De todas, la crítica más interesante es aquella que afirma que la política industrial puede ser empleada para imponer “otros objetivos” a la empresa receptora de ayudas, y a la empresa pública en general. Es una crítica, en apariencia, demoledora, sobre todo porque suele ser cierta.

Preguntémonos, sin embargo, ¿cuál es el objetivo al que se oponen esos “otros”? Es, naturalmente, la maximización del rendimiento para el accionista de la empresa, dogma enunciado por Milton Friedman como única finalidad de la actividad empresarial. En realidad, ese dogma contiene la esencia de las críticas a la política industrial: que distrae a la empresa de la persecución exclusiva del máximo beneficio: “Los objetivos sociales interfieren con los industriales”, dice M. R. Strain. Sin embargo, la opinión de Friedman, por extendida que esté, no es una ley de la naturaleza: otros, como el historiador socialista inglés R. H. Tawney, han defendido que el accionista tiene derecho a una remuneración correcta del capital aportado, pero no a intervenir en la gestión de la empresa. Esta, como toda organización en el seno de una sociedad, tiene una responsabilidad social, superior a la responsabilidad frente al accionista, que es la de velar por el bienestar de quienes participan en ella.

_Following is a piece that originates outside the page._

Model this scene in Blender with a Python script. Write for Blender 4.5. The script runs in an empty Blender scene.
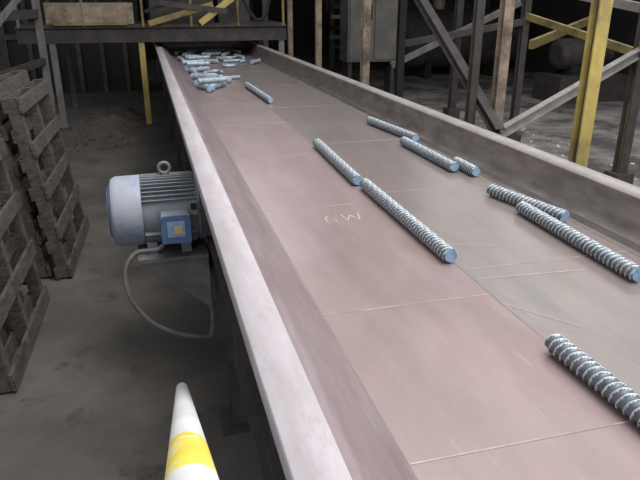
import bpy, bmesh, math, random
from mathutils import Vector, Matrix, noise
random.seed(7)
D=bpy.data; S=bpy.context.scene
S.view_settings.view_transform='Standard'
# ---------------------------------------------------------------- materials
def srgb(r,g,b):
    f=lambda c:(c/255/12.92) if c/255<=.04045 else ((c/255+.055)/1.055)**2.4
    return (f(r),f(g),f(b),1)
def mat(name,c1,c2=None,rough=.7,metal=0,scale=4,detail=6,stretch=(1,1,1),bump=0,bscale=60,c3=None,s3=1.2,t3=(.5,.6),lo=.35,hi=.65,st3=(1,1,1),wear=None):
    m=D.materials.new(name); m.use_nodes=True; nt=m.node_tree; N=nt.nodes; L=nt.links
    b=N['Principled BSDF']; b.inputs['Roughness'].default_value=rough; b.inputs['Metallic'].default_value=metal
    c2=c2 or c1
    tc=N.new('ShaderNodeTexCoord')
    def layer(sc,st,det=6,p=(.35,.65),ro=.65):
        mp=N.new('ShaderNodeMapping'); mp.inputs['Scale'].default_value=st
        L.new(tc.outputs['Object'],mp.inputs['Vector'])
        n=N.new('ShaderNodeTexNoise'); n.inputs['Scale'].default_value=sc; n.inputs['Detail'].default_value=det; n.inputs['Roughness'].default_value=ro
        L.new(mp.outputs[0],n.inputs['Vector'])
        r=N.new('ShaderNodeValToRGB'); r.color_ramp.elements[0].position=p[0]; r.color_ramp.elements[1].position=p[1]
        L.new(n.outputs['Fac'],r.inputs['Fac']); return r
    def mix(a,col,fac):
        mx=N.new('ShaderNodeMixRGB'); mx.inputs['Color2'].default_value=srgb(*col)
        L.new(fac,mx.inputs['Fac']); L.new(a,mx.inputs['Color1']); return mx.outputs['Color']
    r=layer(scale,stretch,detail,(lo,hi))
    r.color_ramp.elements[0].color=srgb(*c1); r.color_ramp.elements[1].color=srgb(*c2)
    out=r.outputs['Color']
    if c3: out=mix(out,c3,layer(s3,st3,8,t3,.7).outputs['Color'])
    if wear:
        out=mix(out,wear[0],layer(wear[1],wear[2],8,wear[3],.75).outputs['Color'])
    L.new(out,b.inputs['Base Color'])
    if bump:
        nb=N.new('ShaderNodeTexNoise'); nb.inputs['Scale'].default_value=bscale; nb.inputs['Detail'].default_value=6
        L.new(tc.outputs['Object'],nb.inputs['Vector'])
        bp=N.new('ShaderNodeBump'); bp.inputs['Strength'].default_value=bump; bp.inputs['Distance'].default_value=.02
        L.new(nb.outputs['Fac'],bp.inputs['Height']); L.new(bp.outputs[0],b.inputs['Normal'])
    return m
M={}
M['pan_brown']=mat('pan_brown_steel',(132,114,113),(148,130,129),rough=.36,metal=.35,scale=2.2,stretch=(3,.8,1),c3=(142,130,127),s3=1.1,t3=(.45,.75),wear=((164,152,149),3.5,(9,1.2,1),(.60,.80)))
M['pan_grey']=mat('pan_grey_steel',(118,113,110),(134,128,124),rough=.34,metal=.4,scale=2.2,stretch=(4,.7,1),c3=(135,121,119),s3=1.1,t3=(.38,.66),wear=((156,152,147),3.5,(9,1.2,1),(.60,.80)))
M['flange']=mat('flange_dusty_steel',(152,146,149),(170,164,168),rough=.7,metal=.05,scale=2.5,stretch=(5,1,1),wear=((142,135,138),6,(3,1,1),(.56,.75)))
M['slope']=mat('slope_worn_steel',(128,113,115),(146,133,135),rough=.36,metal=.35,scale=2,stretch=(5,1,1),wear=((162,152,154),3,(9,1,1),(.55,.75)))
M['wallR']=mat('side_dark_steel',(78,72,70),(106,99,95),rough=.5,metal=.2,scale=3,stretch=(1,1.2,4))
M['wallRtop']=mat('side_rim',(118,112,110),(140,134,131),rough=.6,scale=3)
M['seam']=mat('seam_line',(172,162,156),(132,118,114),rough=.5,scale=9)
M['seamd']=mat('seam_dark',(102,94,90),(118,109,105),rough=.5,scale=9)
M['seamg']=mat('seam_pale',(164,160,152),(126,121,114),rough=.5,scale=9)
M['chalk']=mat('chalk',(188,178,174),(156,144,139),rough=.9,scale=40)
M['dark']=mat('dark_steel',(46,43,41),(68,63,60),rough=.75,scale=5,bump=.2)
M['black']=mat('grimy_black',(22,21,20),(36,33,31),rough=.85,scale=5)
M['grey']=mat('grey_steel',(88,86,85),(118,115,112),rough=.7,scale=5)
M['lightgrey']=mat('light_grey_steel',(114,110,107),(142,137,133),rough=.7,scale=6)
M['yellow']=mat('worn_yellow_paint',(158,138,74),(182,164,92),rough=.65,scale=6,c3=(98,86,62),s3=3,t3=(.48,.70))
M['olive']=mat('grimy_yellow_paint',(116,102,58),(146,130,74),rough=.7,scale=6,c3=(66,60,50),s3=3,t3=(.48,.66))
M['rust']=mat('rusty_post',(114,99,84),(152,137,118),rough=.75,scale=5,c3=(82,72,64),s3=3,t3=(.48,.64))
M['railw']=mat('rail_white_paint',(200,200,199),(222,221,218),rough=.4,scale=6,wear=((214,204,130),7,(1,1,1),(.60,.70)))
M['raily']=mat('rail_yellow_paint',(214,196,70),(232,214,84),rough=.4,scale=6,c3=(216,214,204),s3=9,t3=(.52,.58))
M['wood']=mat('weathered_wood',(56,52,49),(86,81,77),rough=.88,scale=5,stretch=(2,2,6),bump=.4,c3=(40,37,35),s3=4,t3=(.50,.68))
M['motorgrey']=mat('motor_grey',(100,104,110),(127,131,137),rough=.7,scale=7)
M['motorlight']=mat('motor_dusty_cover',(134,140,150),(151,156,165),rough=.65,scale=5,c3=(104,126,160),s3=4,t3=(.56,.68))
M['blue']=mat('blue_paint',(68,96,136),(92,120,156),rough=.5,scale=8)
M['label']=mat('yellow_label',(190,176,112),rough=.5)
M['plate']=mat('name_plate',(124,144,172),(148,164,188),rough=.4,scale=12)
M['cable']=mat('conduit_grey',(80,78,79),(106,103,103),rough=.65,scale=14)
M['bar']=mat('bar_steel',(82,89,95),(108,115,120),rough=.45,metal=.45,scale=30)
M['ridge']=mat('bar_bright_ridge',(158,168,174),(186,195,198),rough=.5,metal=.2,scale=40)
M['barend']=mat('bar_blue_end',(116,150,184),(150,180,206),rough=.4,metal=.2,scale=30)
M['silver']=mat('offcut_silver',(132,146,156),(180,192,200),rough=.42,metal=.3,scale=18)
M['floor']=mat('concrete_floor_dirty',(76,72,66),(94,89,83),rough=.9,scale=1.5,c3=(66,62,58),s3=.9,t3=(.42,.68),bump=.35,bscale=25,wear=((49,46,43),2.6,(1,1,1),(.56,.68)))
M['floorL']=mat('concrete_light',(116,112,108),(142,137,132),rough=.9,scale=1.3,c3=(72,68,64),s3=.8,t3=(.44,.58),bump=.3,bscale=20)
M['spill']=mat('black_spillage',(28,26,25),(60,56,53),rough=.95,scale=6,bump=.6,bscale=30)
M['crumb']=mat('pale_crumbs',(170,168,164),(200,198,192),rough=.9)
M['dirt']=mat('brown_dirt',(62,56,49),(84,76,66),rough=.95,scale=6,bump=.6,bscale=30)
M['wall']=mat('sooty_wall',(30,28,27),(48,45,43),rough=.9,scale=.8)
M['wallL']=mat('sooty_sheet',(52,49,47),(72,68,65),rough=.9,scale=1.5)
M['cab']=mat('cabinet_grey',(86,83,79),(108,104,98),rough=.6,scale=3)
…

Un ejemplo: durante los primeros años de la transición, el INI fue instado por el Gobierno a hacerse cargo de las empresas que la competencia exterior y la debilidad de la demanda interna habían puesto en una situación crítica. La alternativa, que implicaba despidos masivos, habría resultado socialmente insoportable, poniendo en riesgo la transición política. Así, las cuantiosas pérdidas de INI quedaron compensadas por su contribución al logro de un bien superior, la paz social.

Lecciones

Esta es la justificación de toda política industrial: orientar la actividad empresarial hacia el bien común. Una buena política industrial choca con muchos obstáculos, técnicos y políticos. Los técnicos deben ser abordados con grandes dosis de modestia, porque más que de crear campeones nacionales se trata de ayudar a aquellas empresas que puedan ser viables y de buscar una salida para las que no lo son. Esta fue la estrategia definida por el penúltimo presidente del INI, Jordi Mercader. Los obstáculos políticos son los peores, pues la política industrial es necesariamente percibida como discriminatoria, porque dar un poco a todos es tirar el dinero. Por eso, si bien no hay que renunciar a la política industrial —nadie no hace, aunque no la llamen así—, hay que recordar que una buena política industrial es aquella de la que nadie habla.